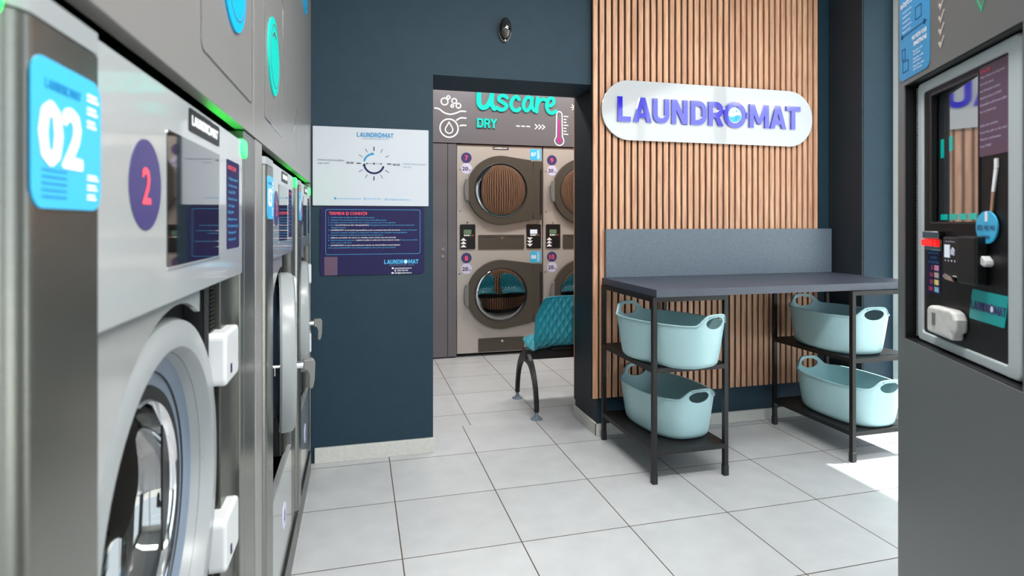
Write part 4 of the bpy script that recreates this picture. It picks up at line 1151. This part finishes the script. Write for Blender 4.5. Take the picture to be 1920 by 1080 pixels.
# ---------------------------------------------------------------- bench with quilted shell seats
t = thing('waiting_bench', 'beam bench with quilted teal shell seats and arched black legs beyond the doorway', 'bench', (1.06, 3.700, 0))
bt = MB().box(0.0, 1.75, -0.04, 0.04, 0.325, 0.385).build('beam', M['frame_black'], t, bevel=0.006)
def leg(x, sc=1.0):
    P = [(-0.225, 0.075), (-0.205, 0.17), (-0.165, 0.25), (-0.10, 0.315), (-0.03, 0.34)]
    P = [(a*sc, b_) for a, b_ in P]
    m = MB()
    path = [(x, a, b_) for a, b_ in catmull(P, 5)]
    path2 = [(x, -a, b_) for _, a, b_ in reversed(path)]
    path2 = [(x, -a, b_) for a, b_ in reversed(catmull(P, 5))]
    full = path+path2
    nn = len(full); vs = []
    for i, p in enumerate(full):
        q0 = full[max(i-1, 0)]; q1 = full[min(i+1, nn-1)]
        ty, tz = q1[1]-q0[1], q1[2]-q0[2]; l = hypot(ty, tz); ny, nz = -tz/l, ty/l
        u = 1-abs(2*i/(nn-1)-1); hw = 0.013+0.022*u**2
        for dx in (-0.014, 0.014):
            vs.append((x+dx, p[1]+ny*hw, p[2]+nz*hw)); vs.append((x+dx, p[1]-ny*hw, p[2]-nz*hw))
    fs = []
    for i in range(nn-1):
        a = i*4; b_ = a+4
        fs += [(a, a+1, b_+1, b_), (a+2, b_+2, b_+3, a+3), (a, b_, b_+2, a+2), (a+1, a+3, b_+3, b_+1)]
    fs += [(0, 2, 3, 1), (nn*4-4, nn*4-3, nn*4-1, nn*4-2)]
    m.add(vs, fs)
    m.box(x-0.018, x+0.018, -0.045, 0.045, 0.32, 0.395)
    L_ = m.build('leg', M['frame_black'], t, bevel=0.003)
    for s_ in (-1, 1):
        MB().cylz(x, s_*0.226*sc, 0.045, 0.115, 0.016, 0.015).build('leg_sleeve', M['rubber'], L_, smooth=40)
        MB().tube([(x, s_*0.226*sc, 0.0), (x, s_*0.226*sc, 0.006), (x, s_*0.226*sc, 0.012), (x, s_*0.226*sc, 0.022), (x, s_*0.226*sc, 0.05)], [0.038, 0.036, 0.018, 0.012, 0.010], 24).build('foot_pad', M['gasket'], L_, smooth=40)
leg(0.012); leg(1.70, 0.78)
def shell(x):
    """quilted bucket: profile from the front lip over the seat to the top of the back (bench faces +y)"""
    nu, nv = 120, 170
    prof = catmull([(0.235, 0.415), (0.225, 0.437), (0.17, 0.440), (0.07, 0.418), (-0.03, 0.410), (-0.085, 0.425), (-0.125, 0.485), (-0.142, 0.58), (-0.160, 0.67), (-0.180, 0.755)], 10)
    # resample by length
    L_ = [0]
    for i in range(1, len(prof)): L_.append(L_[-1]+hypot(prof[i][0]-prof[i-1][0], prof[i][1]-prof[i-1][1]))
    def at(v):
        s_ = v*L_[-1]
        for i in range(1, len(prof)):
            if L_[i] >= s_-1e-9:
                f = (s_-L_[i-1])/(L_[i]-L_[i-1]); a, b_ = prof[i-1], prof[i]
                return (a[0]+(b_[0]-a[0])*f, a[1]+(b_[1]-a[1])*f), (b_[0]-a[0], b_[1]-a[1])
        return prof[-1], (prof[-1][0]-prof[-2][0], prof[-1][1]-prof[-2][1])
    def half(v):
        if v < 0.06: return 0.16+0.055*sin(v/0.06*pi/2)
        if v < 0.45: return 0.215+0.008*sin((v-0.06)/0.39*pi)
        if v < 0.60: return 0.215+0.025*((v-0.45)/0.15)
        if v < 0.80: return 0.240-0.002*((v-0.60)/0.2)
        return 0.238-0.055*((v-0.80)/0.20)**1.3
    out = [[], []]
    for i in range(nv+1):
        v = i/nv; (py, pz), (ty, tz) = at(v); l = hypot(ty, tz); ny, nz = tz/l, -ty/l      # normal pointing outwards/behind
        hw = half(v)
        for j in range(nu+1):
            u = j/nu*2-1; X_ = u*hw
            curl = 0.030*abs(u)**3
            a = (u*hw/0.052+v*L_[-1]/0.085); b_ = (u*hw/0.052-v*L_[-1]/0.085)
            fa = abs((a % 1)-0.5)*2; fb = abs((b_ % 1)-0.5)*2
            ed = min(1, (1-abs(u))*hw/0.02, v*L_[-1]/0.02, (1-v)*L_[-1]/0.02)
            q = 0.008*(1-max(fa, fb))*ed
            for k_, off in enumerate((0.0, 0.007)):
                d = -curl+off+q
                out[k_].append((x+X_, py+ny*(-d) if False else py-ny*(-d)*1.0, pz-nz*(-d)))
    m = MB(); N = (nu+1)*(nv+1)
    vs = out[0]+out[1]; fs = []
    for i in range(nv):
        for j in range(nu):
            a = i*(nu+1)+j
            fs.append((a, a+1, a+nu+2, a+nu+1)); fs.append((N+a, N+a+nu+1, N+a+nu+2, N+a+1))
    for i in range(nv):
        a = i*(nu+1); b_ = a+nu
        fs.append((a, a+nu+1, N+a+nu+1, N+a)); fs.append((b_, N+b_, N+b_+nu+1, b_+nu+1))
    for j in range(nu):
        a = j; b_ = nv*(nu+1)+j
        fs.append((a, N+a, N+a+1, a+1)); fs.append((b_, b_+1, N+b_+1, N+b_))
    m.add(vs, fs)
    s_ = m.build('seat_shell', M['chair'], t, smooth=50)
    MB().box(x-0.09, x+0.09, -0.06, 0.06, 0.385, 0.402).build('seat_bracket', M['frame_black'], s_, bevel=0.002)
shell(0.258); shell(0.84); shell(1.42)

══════

Directions for this task:
Leave out the pictures and retype every line above exactly.

Reply to the exercise:
Write part 4 of the bpy script that recreates this picture. It picks up at line 1151. This part finishes the script. Write for Blender 4.5. Take the picture to be 1920 by 1080 pixels.
# ---------------------------------------------------------------- bench with quilted shell seats
t = thing('waiting_bench', 'beam bench with quilted teal shell seats and arched black legs beyond the doorway', 'bench', (1.06, 3.700, 0))
bt = MB().box(0.0, 1.75, -0.04, 0.04, 0.325, 0.385).build('beam', M['frame_black'], t, bevel=0.006)
def leg(x, sc=1.0):
    P = [(-0.225, 0.075), (-0.205, 0.17), (-0.165, 0.25), (-0.10, 0.315), (-0.03, 0.34)]
    P = [(a*sc, b_) for a, b_ in P]
    m = MB()
    path = [(x, a, b_) for a, b_ in catmull(P, 5)]
    path2 = [(x, -a, b_) for _, a, b_ in reversed(path)]
    path2 = [(x, -a, b_) for a, b_ in reversed(catmull(P, 5))]
    full = path+path2
    nn = len(full); vs = []
    for i, p in enumerate(full):
        q0 = full[max(i-1, 0)]; q1 = full[min(i+1, nn-1)]
        ty, tz = q1[1]-q0[1], q1[2]-q0[2]; l = hypot(ty, tz); ny, nz = -tz/l, ty/l
        u = 1-abs(2*i/(nn-1)-1); hw = 0.013+0.022*u**2
        for dx in (-0.014, 0.014):
            vs.append((x+dx, p[1]+ny*hw, p[2]+nz*hw)); vs.append((x+dx, p[1]-ny*hw, p[2]-nz*hw))
    fs = []
    for i in range(nn-1):
        a = i*4; b_ = a+4
        fs += [(a, a+1, b_+1, b_), (a+2, b_+2, b_+3, a+3), (a, b_, b_+2, a+2), (a+1, a+3, b_+3, b_+1)]
    fs += [(0, 2, 3, 1), (nn*4-4, nn*4-3, nn*4-1, nn*4-2)]
    m.add(vs, fs)
    m.box(x-0.018, x+0.018, -0.045, 0.045, 0.32, 0.395)
    L_ = m.build('leg', M['frame_black'], t, bevel=0.003)
    for s_ in (-1, 1):
        MB().cylz(x, s_*0.226*sc, 0.045, 0.115, 0.016, 0.015).build('leg_sleeve', M['rubber'], L_, smooth=40)
        MB().tube([(x, s_*0.226*sc, 0.0), (x, s_*0.226*sc, 0.006), (x, s_*0.226*sc, 0.012), (x, s_*0.226*sc, 0.022), (x, s_*0.226*sc, 0.05)], [0.038, 0.036, 0.018, 0.012, 0.010], 24).build('foot_pad', M['gasket'], L_, smooth=40)
leg(0.012); leg(1.70, 0.78)
def shell(x):
    """quilted bucket: profile from the front lip over the seat to the top of the back (bench faces +y)"""
    nu, nv = 120, 170
    prof = catmull([(0.235, 0.415), (0.225, 0.437), (0.17, 0.440), (0.07, 0.418), (-0.03, 0.410), (-0.085, 0.425), (-0.125, 0.485), (-0.142, 0.58), (-0.160, 0.67), (-0.180, 0.755)], 10)
    # resample by length
    L_ = [0]
    for i in range(1, len(prof)): L_.append(L_[-1]+hypot(prof[i][0]-prof[i-1][0], prof[i][1]-prof[i-1][1]))
    def at(v):
        s_ = v*L_[-1]
        for i in range(1, len(prof)):
            if L_[i] >= s_-1e-9:
                f = (s_-L_[i-1])/(L_[i]-L_[i-1]); a, b_ = prof[i-1], prof[i]
                return (a[0]+(b_[0]-a[0])*f, a[1]+(b_[1]-a[1])*f), (b_[0]-a[0], b_[1]-a[1])
        return prof[-1], (prof[-1][0]-prof[-2][0], prof[-1][1]-prof[-2][1])
    def half(v):
        if v < 0.06: return 0.16+0.055*sin(v/0.06*pi/2)
        if v < 0.45: return 0.215+0.008*sin((v-0.06)/0.39*pi)
        if v < 0.60: return 0.215+0.025*((v-0.45)/0.15)
        if v < 0.80: return 0.240-0.002*((v-0.60)/0.2)
        return 0.238-0.055*((v-0.80)/0.20)**1.3
    out = [[], []]
    for i in range(nv+1):
        v = i/nv; (py, pz), (ty, tz) = at(v); l = hypot(ty, tz); ny, nz = tz/l, -ty/l      # normal pointing outwards/behind
        hw = half(v)
        for j in range(nu+1):
            u = j/nu*2-1; X_ = u*hw
            curl = 0.030*abs(u)**3
            a = (u*hw/0.052+v*L_[-1]/0.085); b_ = (u*hw/0.052-v*L_[-1]/0.085)
            fa = abs((a % 1)-0.5)*2; fb = abs((b_ % 1)-0.5)*2
            ed = min(1, (1-abs(u))*hw/0.02, v*L_[-1]/0.02, (1-v)*L_[-1]/0.02)
            q = 0.008*(1-max(fa, fb))*ed
            for k_, off in enumerate((0.0, 0.007)):
                d = -curl+off+q
                out[k_].append((x+X_, py+ny*(-d) if False else py-ny*(-d)*1.0, pz-nz*(-d)))
    m = MB(); N = (nu+1)*(nv+1)
    vs = out[0]+out[1]; fs = []
    for i in range(nv):
        for j in range(nu):
            a = i*(nu+1)+j
            fs.append((a, a+1, a+nu+2, a+nu+1)); fs.append((N+a, N+a+nu+1, N+a+nu+2, N+a+1))
    for i in range(nv):
        a = i*(nu+1); b_ = a+nu
        fs.append((a, a+nu+1, N+a+nu+1, N+a)); fs.append((b_, N+b_, N+b_+nu+1, b_+nu+1))
    for j in range(nu):
        a = j; b_ = nv*(nu+1)+j
        fs.append((a, N+a, N+a+1, a+1)); fs.append((b_, b_+1, N+b_+1, N+b_))
    m.add(vs, fs)
    s_ = m.build('seat_shell', M['chair'], t, smooth=50)
    MB().box(x-0.09, x+0.09, -0.06, 0.06, 0.385, 0.402).build('seat_bracket', M['frame_black'], s_, bevel=0.002)
shell(0.258); shell(0.84); shell(1.42)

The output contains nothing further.